Shallum the Usurper, who was allied with Damascus, ruled Israel for only one month before he was killed by Menahem, a general of the army of Israel in 745 BCE.

Menahem greatly strengthened the kingdom, but he was cruel, putting down revolts without mercy, and he was forced to pay heavy tribute to the Assyrian Empire. Uncharacteristically, he died a natural death, and Pekahiah son of Menahem succeeded his father to the throne in 738 BCE.

Pekahiah reigned less than two years before he was killed in 737 BCE by Captain Pekah, son of Remaliah, his military adjutant, in the citadel of the royal palace at Samaria, aided by fifty men of Gilead.

Isaiah made note of an alliance between King Pekah and King Rezin of Aram that threatened King Ahaz of Judah. But this was the time the Assyrians made their bid for great power. Under Pekah's reign the kingdom of Israel was reduced to solely the lands of Ephraim and parts of Manasseh. Then in 732 BCE King Pekah was slain by Hoshea, son of Elah.

In the fourth year of his reign, Hoshea was summoned to the court of Shalmaneser to explain his failure to pay the 1,000 talents of tribute required of him. He was imprisoned, and the Assyrians attacked Israel from 727-725 BCE. The province of Samaria became, for all intents and purposes, a vassal of Damascus governed by military officers.

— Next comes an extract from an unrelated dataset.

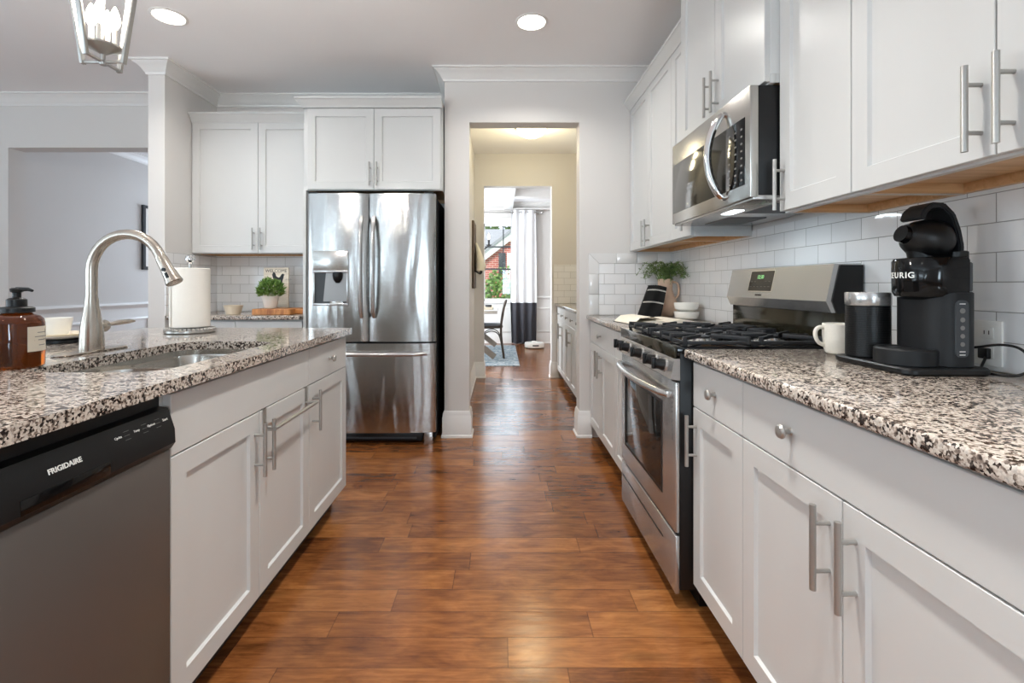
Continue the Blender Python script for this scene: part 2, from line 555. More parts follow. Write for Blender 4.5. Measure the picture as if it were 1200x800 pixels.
def rrect(x0, x1, y0, y1, r, n=6):
    pts = []
    for cx, cy, a0 in ((x1 - r, y1 - r, 0), (x0 + r, y1 - r, 90), (x0 + r, y0 + r, 180), (x1 - r, y0 + r, 270)):
        for k in range(n + 1):
            a = R(a0 + 90 * k / n)
            pts.append((cx + r * math.cos(a), cy + r * math.sin(a)))
    return pts

def rrect_solid(mb, x0, x1, y0, y1, z0, z1, r, bev=0.004, n=6):
    rings = []
    for z, ins in ((z0, bev), (z0 + bev, 0), (z1 - bev, 0), (z1, bev)):
        rings.append([(x, y, z) for x, y in rrect(x0 + ins, x1 - ins, y0 + ins, y1 - ins, max(r - ins, 0.001), n)])
    return mb.loft(rings)

# ------------------------------------------------------------------ THE SETTING
XW = 1.28       # right wall face
YF = 3.57       # far wall face (with the doorway)
YB = 4.08       # wall behind the refrigerator
YH = 5.85       # far wall of the pantry hall
YD = 9.35       # far wall of the dining room
XL, YR = -5.8, -4.5
struct('floor', MB().box(XL - .1, 2.6, YR - .1, YD + .1, -0.05, 0.0), 'floor')
struct('ceiling', MB().box(XL - .1, 2.6, YR - .1, YD + .1, CEIL, CEIL + 0.08), 'ceiling')
# right wall: kitchen and pantry in one run
struct('wall_right', MB().box(XW, XW + .12, YR, YH, 0, CEIL), 'wall')
# far wall with the doorway
m = MB()
m.box(-0.424, -0.239, YF, YF + .136, 0, CEIL)
m.box(0.583, XW, YF, YF + .136, 0, CEIL)
m.box(-0.239, 0.583, YF, YF + .136, 2.35, CEIL)
struct('wall_far', m, 'wall')
struct('wall_hall_left', MB().box(-0.424, -0.33, YF + .136, YH, 0, CEIL), 'wall')
m = MB()
m.box(-2.4, -0.214, YH, YH + .13, 0, CEIL)
m.box(0.616, 2.5, YH, YH + .13, 0, CEIL)
m.box(-0.214, 0.616, YH, YH + .13, 2.347, CEIL)
struct('wall_hall_far', m, 'wall')
struct('wall_back', MB().box(-2.55, -0.424, YB, YB + .12, 0, CEIL), 'wall')
struct('wall_column', MB().box(-2.55, -2.43, 3.45, YB, 0, CEIL), 'wall')
m = MB()
m.box(XL, -4.18, 4.05, 4.195, 0, CEIL)
m.box(-4.18, -2.55, 4.05, 4.195, 2.30, CEIL)
struct('wall_far_left', m, 'wall')
# room beyond the left opening
struct('wall_side_room_left', MB().box(-4.62, -4.5, 4.195, 9.1, 0, CEIL), 'wall')
struct('wall_side_room_far', MB().box(-4.62, -2.4, 9.0, 9.12, 0, CEIL), 'wall')
struct('wall_side_room_right', MB().box(-2.52, -2.4, 4.2, YD, 0, CEIL), 'wall')
# dining room
WX0, WX1, WZ0, WZ1 = -0.37, 0.45, 0.82, 2.34
m = MB()
m.box(-2.4, WX0, YD, YD + .12, 0, CEIL); m.box(WX1, 2.5, YD, YD + .12, 0, CEIL)
m.box(WX0, WX1, YD, YD + .12, 0, WZ0); m.box(WX0, WX1, YD, YD + .12, WZ1, CEIL)
struct('wall_dining_far', m, 'wall')
struct('wall_dining_right', MB().box(2.4, 2.5, YH + .13, YD, 0, CEIL), 'wall')
# living room behind the camera: rear and left wall with window openings
m = MB()
xs = [XL, -5.28, -4.62, .02, .68, XW + .12]
for i in range(0, 5, 2): m.box(xs[i], xs[i + 1], YR - .12, YR, 0, CEIL)
for i in range(1, 4, 2):
    m.box(xs[i], xs[i + 1], YR - .12, YR, 0, 0.3); m.box(xs[i], xs[i + 1], YR - .12, YR, 2.35, CEIL)
struct('wall_rear', m, 'wall')
m = MB()
ys = [YR, -3.4, -1.4, -.4, 1.6, 4.195]
for i in range(0, 5, 2): m.box(XL - .12, XL, ys[i], ys[i + 1], 0, CEIL)
for i in range(1, 4, 2):
    m.box(XL - .12, XL, ys[i], ys[i + 1], 0, 0.3); m.box(XL - .12, XL, ys[i], ys[i + 1], 2.35, CEIL)
struct('wall_left', m, 'wall')
# windows
def window(n, horiz, a0, a1, c, z0, z1, vbars, hbars, deep=0.06):
    """frame and bars in a wall opening; horiz: wall runs along x (c = y), else along y (c = x)"""
    f = MB(); w = 0.05
    def b(p0, p1, q0, q1, d0=-deep / 2, d1=deep / 2):
        if horiz: f.box(p0, p1, c + d0, c + d1, q0, q1, 0.004)
        else: f.box(c + d0, c + d1, p0, p1, q0, q1, 0.004)
    b(a0, a0 + w, z0, z1); b(a1 - w, a1, z0, z1); b(a0, a1, z0, z0 + w); b(a0, a1, z1 - w, z1)
    o = struct('window_%d' % n, f, 'trim')
    g = MB()
    if horiz: g.box(a0 + w, a1 - w, c - .003, c + .003, z0 + w, z1 - w)
    else: g.box(c - .003, c + .003, a0 + w, a1 - w, z0 + w, z1 - w)
    obj('pane', g, 'glass', o)
    k = MB()
    for v in vbars:
        if horiz: k.box(v[0] - .011, v[0] + .011, c - .015, c + .015, v[1], v[2])
        else: k.box(c - .015, c + .015, v[0] - .011, v[0] + .011, v[1], v[2])
    for h in hbars:
        if horiz: k.box(a0 + w, a1 - w, c - .018, c + .018, h - .015, h + .015)
        else: k.box(c - .018, c + .018, a0 + w, a1 - w, h - .015, h + .015)
    obj('muntin', k, 'slate' if n == 1 else 'trim', o)
    return o
window(1, True, WX0, WX1, YD + .06, WZ0, WZ1, [(0.04, 1.45, WZ1 - .05)], [1.45, 1.886])
for i in range(2): window(2 + i, True, xs[2 * i + 1], xs[2 * i + 2], YR - .06, .3, 2.35, [((xs[2 * i + 1] + xs[2 * i + 2]) / 2, .6, 2.3)], [1.45])
for i in range(2): window(4 + i, False, ys[2 * i + 1], ys[2 * i + 2], XL - .06, .3, 2.35, [((ys[2 * i + 1] + ys[2 * i + 2]) / 2, .6, 2.3)], [1.45])
# casing of the dining window
m = MB()
m.box(WX0 - .09, WX0, YD - .02, YD, WZ0 - .09, WZ1 + .09, .003); m.box(WX1, WX1 + .09, YD - .02, YD, WZ0 - .09, WZ1 + .09, .003)
m.box(WX0 - .1, WX1 + .1, YD - .025, YD, WZ1, WZ1 + .11, .003); m.box(WX0 - .1, WX1 + .1, YD - .05, YD, WZ0 - .035, WZ0, .003)
struct('trim_1', m, 'trim')
# crown moulding around the kitchen and living room
CR = [(0, CEIL - .090), (.010, CEIL - .090), (.014, CEIL - .076), (.019, CEIL - .072), (.032, CEIL - .048), (.050, CEIL - .030),
      (.066, CEIL - .020), (.070, CEIL - .014), (.082, CEIL - .012), (.082, CEIL), (0, CEIL)]
struct('trim_2', MB().sweep([(XL, 4.05), (-2.55, 4.05), (-2.55, 3.45), (-2.43, 3.45), (-2.43, YB), (-0.424, YB), (-0.424, YF), (XW, YF), (XW, YR), (XL, YR)], CR, True), 'trim')
struct('trim_3', MB().sweep([(-4.5, 4.25), (-4.5, 9.0), (-2.52, 9.0), (-2.52, 4.25)], CR), 'trim')
struct('trim_4', MB().sweep([(-2.4, YD), (2.4, YD)], CR), 'trim')
# chair rail and wainscot panels in the side room and the dining room
RAIL = [(0, .855), (.012, .855), (.016, .87), (.030, .885), (.034, .90), (.022, .915), (.018, .925), (0, .925)]
def panel_mould(mb, horiz, a0, a1, c, z0, z1, s):
    w = .03
    for (p0, p1, q0, q1) in ((a0, a1, z1 - w, z1), (a0, a1, z0, z0 + w), (a0, a0 + w, z0, z1), (a1 - w, a1, z0, z1)):
        if horiz: mb.box(p0, p1, min(c, c + s * .014), max(c, c + s * .014), q0, q1, .003)
        else: mb.box(min(c, c + s * .014), max(c, c + s * .014), p0, p1, q0, q1, .003)
m = MB().sweep([(-4.5, 4.2), (-4.5, 9.0)], RAIL)
m.box(-4.5, -4.496, 4.2, 9.0, 0, .86)
for k in range(5): panel_mould(m, False, 4.3 + k * .95, 5.15 + k * .95, -4.496, .25, .74, 1)
struct('trim_5', m, 'trim')
m = MB().sweep([(-2.4, YD), (WX0 - .1, YD)], RAIL).sweep([(WX1 + .1, YD), (2.4, YD)], RAIL)
m.box(-2.4, 2.4, YD - .005, YD, 0, .78)
m.box(.56, 2.4, YD - .005, YD, .78, .86)
for a0, a1 in ((-1.3, -.5), (-.38, .48), (.6, 1.5), (1.6, 2.3)): panel_mould(m, True, a0, a1, YD - .005, .22, .70, -1)
struct('trim_6', m, 'trim')
# coffered beams of the dining room ceiling
m = MB()
m.box(.06, .22, YH + .13, YD, 2.60, CEIL, .006); m.box(-1.5, -1.34, YH + .13, YD, 2.60, CEIL, .006)
m.box(-2.4, 2.4, 7.95, 8.11, 2.601, CEIL, .006); m.box(-2.4, 2.4, YD - .1, YD, 2.601, CEIL - .11, .006)
struct('ceiling_dining', m, 'trim')
# baseboards
BB = [(0, 0), (.024, 0), (.024, .016), (.016, .022), (.016, .150), (.012, .158), (.012, .172), (.007, .190), (.004, .197), (0, .197)]
struct('baseboard_far', MB().sweep([(-.424, 4.06), (-.424, YF), (-.239, YF), (-.239, YF + .136), (-.33, YF + .136), (-.33, YH), (-.214, YH), (-.214, YH + .13)], BB), 'trim')
struct('baseboard_right', MB().sweep([(.70, YF + .136), (.583, YF + .136), (.583, YF), (.675, YF)], BB), 'trim')
struct('baseboard_hall', MB().sweep([(.616, YH + .13), (.616, YH), (.70, YH)], BB), 'trim')
struct('baseboard_dining', MB().sweep([(-2.4, YD), (2.4, YD)], BB), 'trim')
struct('baseboard_column', MB().sweep([(-2.55, 4.05), (-2.55, 3.45), (-2.43, 3.45)], BB), 'trim')
struct('baseboard_left', MB().sweep([(XL, YR), (XL, 4.05), (-4.18, 4.05), (-4.18, 4.195)], BB), 'trim')
struct('baseboard_side_room', MB().sweep([(-4.5, 4.25), (-4.5, 9.0), (-2.52, 9.0)], BB), 'trim')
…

In 721 the Assyrian army was withdrawn to secure the succession of Sargon II after the death of Shalmaneser.

In 720 Sargon II occupied all of Israel and deported the people to the east, where they soon lost their identity forever as separate tribes through intermarriage with the Medeans. But a remnant of all the tribes of the Northern Kingdom were taken by Binah to colonize the Land We Know.